Это повлияло и на мое профессиональное развитие. Я себя притормаживала, перекрывала себе какие-то возможности этим своим убеждением. Когда завершилась та консультация, я подумала – вау, так вот как на самом деле всё было!? Было очень мощно, и я хотела, чтобы другие тоже так сделали.
…ЭТО И ПРО ЧЕЛОВЕЧНОСТЬ
Формат, в котором проходят наши встречи, не я придумала. Он из инструментов школы практической философии — человек предлагает вопрос, который его волнует, мы анализируем его слова, его вопрос, его мышление и соответственно человека ты выводишь на другой уровень осмысления.
Мне, к примеру, этот метод очень помог. Двухчасовая философская консультация совершила переворот в моем мышлении. Я переосмыслила то, что произошло. Избавилась от чувства вины за то, что я выжила, а сестра и другие люди погибли. Это формат я и взяла для «Рефлексии Беслана».
Например, для человека Беслан – это боль, а ты заставляешь его занять мета-позицию, дистанцироваться и начать думать о боли, как о том, что находится не внутри человека, а вне его. И вот эта позиция даёт возможность по-новому взглянуть и на себя, и на мир.
И я поняла, что хочу продолжать, хочу, чтобы это стало нормой – обсуждать травму. И я буду работать над тем, чтобы боль Беслана не замалчивалась. Проект я ограничила годом, чтобы он не превратился в рутину, чтобы можно было подвести итоги и понять, что с этим делать, как и во что его трансформировать.
И у меня самой было предвзятое отношение к психологии, мол, если ты обращаешься к психологу, значит, у тебя нет друзей. Так что я хорошо понимала — нужно специальное безопасное пространство, где среда и атмосфера будут располагать к искреннему и доверительному разговору.
Я не могла просто арендовать банкетный зал и там всех собрать. Не могла домой всех пригласить. И когда появилась «Лампа», я поняла, что хочу реализовать идею тут. К первой встрече мы подготовились – 1-го сентября моя сестра Дзера рассказывала, как она выходила из травмы, еще я поделилась своим опытом. 2-го пришли другие люди, 3-го другие. Все три дня были разные. Разный состав, разное содержание.
«Беслан» – это не только про заложников и их родственников, это взрыв, что нас переплавил в одном котле, событие, которое пронизывает нашу жизнь, оно системообразующее для всего осетинского народа. Но после него наше общество скукожилось и вот в таком скукоженном состоянии находится до сих пор. Ведь мы пока не отработали эту коллективную травму, не отрефлексировали ее. И мы как общество прячемся от Беслана. Так поступают дети, зрелый человек не отворачивается, не замалчивает проблему. Я хочу, чтобы наше общество было зрелым.

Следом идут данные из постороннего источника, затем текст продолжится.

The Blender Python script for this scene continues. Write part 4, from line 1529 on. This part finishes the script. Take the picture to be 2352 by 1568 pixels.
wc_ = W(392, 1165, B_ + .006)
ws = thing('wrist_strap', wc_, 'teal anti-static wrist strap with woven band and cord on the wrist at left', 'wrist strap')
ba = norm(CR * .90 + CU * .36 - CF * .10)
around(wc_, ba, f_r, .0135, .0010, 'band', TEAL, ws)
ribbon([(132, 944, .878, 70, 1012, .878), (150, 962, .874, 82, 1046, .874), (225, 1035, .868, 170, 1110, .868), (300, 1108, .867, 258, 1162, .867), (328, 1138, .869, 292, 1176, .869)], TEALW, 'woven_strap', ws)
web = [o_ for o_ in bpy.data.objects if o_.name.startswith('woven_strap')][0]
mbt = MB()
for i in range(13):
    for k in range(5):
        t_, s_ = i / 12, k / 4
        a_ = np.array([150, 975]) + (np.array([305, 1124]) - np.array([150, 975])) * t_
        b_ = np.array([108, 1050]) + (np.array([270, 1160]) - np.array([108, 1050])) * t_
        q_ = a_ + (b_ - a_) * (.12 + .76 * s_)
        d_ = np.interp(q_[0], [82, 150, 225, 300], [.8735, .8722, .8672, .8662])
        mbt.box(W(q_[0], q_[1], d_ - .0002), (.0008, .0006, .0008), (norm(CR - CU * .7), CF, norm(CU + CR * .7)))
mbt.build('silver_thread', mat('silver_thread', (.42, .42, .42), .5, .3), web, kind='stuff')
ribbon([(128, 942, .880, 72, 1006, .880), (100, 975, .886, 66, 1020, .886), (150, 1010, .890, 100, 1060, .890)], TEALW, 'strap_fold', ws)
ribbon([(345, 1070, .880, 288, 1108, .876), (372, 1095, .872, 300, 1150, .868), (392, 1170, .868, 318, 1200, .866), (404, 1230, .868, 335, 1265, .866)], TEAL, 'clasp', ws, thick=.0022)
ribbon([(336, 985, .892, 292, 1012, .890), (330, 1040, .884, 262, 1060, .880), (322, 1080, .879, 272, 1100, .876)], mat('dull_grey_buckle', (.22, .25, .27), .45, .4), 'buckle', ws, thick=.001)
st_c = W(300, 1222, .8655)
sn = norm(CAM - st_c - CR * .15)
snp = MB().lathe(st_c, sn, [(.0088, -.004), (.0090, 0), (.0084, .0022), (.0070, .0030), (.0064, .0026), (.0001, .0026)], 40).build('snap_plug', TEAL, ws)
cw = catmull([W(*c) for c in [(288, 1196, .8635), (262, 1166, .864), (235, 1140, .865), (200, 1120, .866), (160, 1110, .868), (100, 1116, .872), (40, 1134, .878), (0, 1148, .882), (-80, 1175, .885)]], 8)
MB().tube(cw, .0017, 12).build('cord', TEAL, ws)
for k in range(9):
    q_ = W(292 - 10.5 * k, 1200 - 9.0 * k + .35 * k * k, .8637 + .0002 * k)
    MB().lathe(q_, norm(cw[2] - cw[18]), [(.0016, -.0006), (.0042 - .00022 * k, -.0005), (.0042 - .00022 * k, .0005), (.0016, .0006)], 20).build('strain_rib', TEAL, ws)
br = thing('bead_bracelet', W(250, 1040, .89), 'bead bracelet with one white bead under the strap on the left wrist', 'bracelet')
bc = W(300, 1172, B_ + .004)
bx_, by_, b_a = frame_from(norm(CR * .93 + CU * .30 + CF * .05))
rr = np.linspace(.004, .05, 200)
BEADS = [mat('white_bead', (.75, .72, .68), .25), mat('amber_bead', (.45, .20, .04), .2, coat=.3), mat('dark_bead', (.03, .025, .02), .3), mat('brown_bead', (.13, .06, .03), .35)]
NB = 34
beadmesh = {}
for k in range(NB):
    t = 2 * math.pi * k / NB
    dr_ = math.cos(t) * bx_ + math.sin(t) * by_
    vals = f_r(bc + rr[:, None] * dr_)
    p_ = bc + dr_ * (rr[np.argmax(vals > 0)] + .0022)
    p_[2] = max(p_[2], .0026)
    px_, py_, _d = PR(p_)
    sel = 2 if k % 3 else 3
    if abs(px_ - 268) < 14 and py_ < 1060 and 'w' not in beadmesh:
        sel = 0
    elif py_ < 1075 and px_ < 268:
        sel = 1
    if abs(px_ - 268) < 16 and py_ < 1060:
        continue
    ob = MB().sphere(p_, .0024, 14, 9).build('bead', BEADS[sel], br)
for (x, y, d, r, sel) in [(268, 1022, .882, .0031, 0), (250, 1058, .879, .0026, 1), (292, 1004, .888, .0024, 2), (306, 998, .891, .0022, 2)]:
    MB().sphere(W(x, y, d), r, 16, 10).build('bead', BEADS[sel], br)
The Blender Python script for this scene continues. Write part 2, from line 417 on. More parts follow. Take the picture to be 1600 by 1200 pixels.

Я не знаю, было ли этих боевиков 33 человека или больше, не знаю, кто это организовал, ну, может, их сто человек, может, тысяча или три тысячи. Но сколько же по всему миру людей, которые откликнулись на нашу беду. «Беслан» – это абсолютное зло, но в то же время «Беслан» это про человечность.
ЖИТЬ ТАК, КАК ХОЧЕШЬ
Беслан отнял у меня очень много, но одновременно дал мне силы на созидание. Ты понимаешь, я выжила в Беслане. Так зачем мне тратить жизнь на ерунду, посвящать ее, к примеру, банковскому делу, которое мне не интересно?
Эта мысль в какой-то момент стала навязчивой. И я стала делать так – с этим человеком я не хочу общаться, так как это для меня не ценно, эту работу не буду работать, потому что не хочу. Я искала и поняла, что мне интересны люди, я чувствую себя хорошо, когда общаюсь. И мне не интересны светские разговоры, поверхностные. Мне важно сердце человека – что он любит, что у него болит, что он ценит, что скрывает.
Делать, что хочешь – это значит заглянуть внутрь себя. Это касается всего, даже того, что ты ешь. Я семь лет не ела наши осетинские пироги. Я выжила в Беслане не для того, чтобы сейчас есть мясо, которое я не хочу есть, я выжила для того, чтобы жить радостно, а мне этот кусок мяса не приносит радости. У меня действительно были проблемы с родственниками, непонимание, очень сильное сопротивление.
Но у меня была жизнь, ее могли забрать, но она осталась. И как я могу такой дар отдать из-за зæрдæхудт (недовольство, обида – перевод с осетинского – прим.) своего дяди? Ну как? Родственники смирились. Они не могли со мной ничего не поделать, у меня был весомый аргумент – я выжила, моя жизнь ценна, и я хочу ее прожить, уважая эту ее ценность.
«Рефлексия» – это не только про заложников и их семьи. Женщина, которая привыкла выбирать не себя, возможно, придет и поменяет свое отношение, потому что поймет – ее жизнь не бесконечна.
На «Рефлексию Беслана» приходят разные люди, но приходят мало. На последнюю пришло всего три человека. Все они были первый раз и все дали щедрую обратную связь, каждый открыл для себя что-то новое, ни одни из них не бывший заложник, не было близких. Поэтому я прекрасно понимаю их трудности и с такой благодарностью отношусь к каждому, кто доходит до нас. Для меня это очень ценно, что вот человек совершил это усилие. Может даже не говорить – некоторые приходят просто как наблюдатели.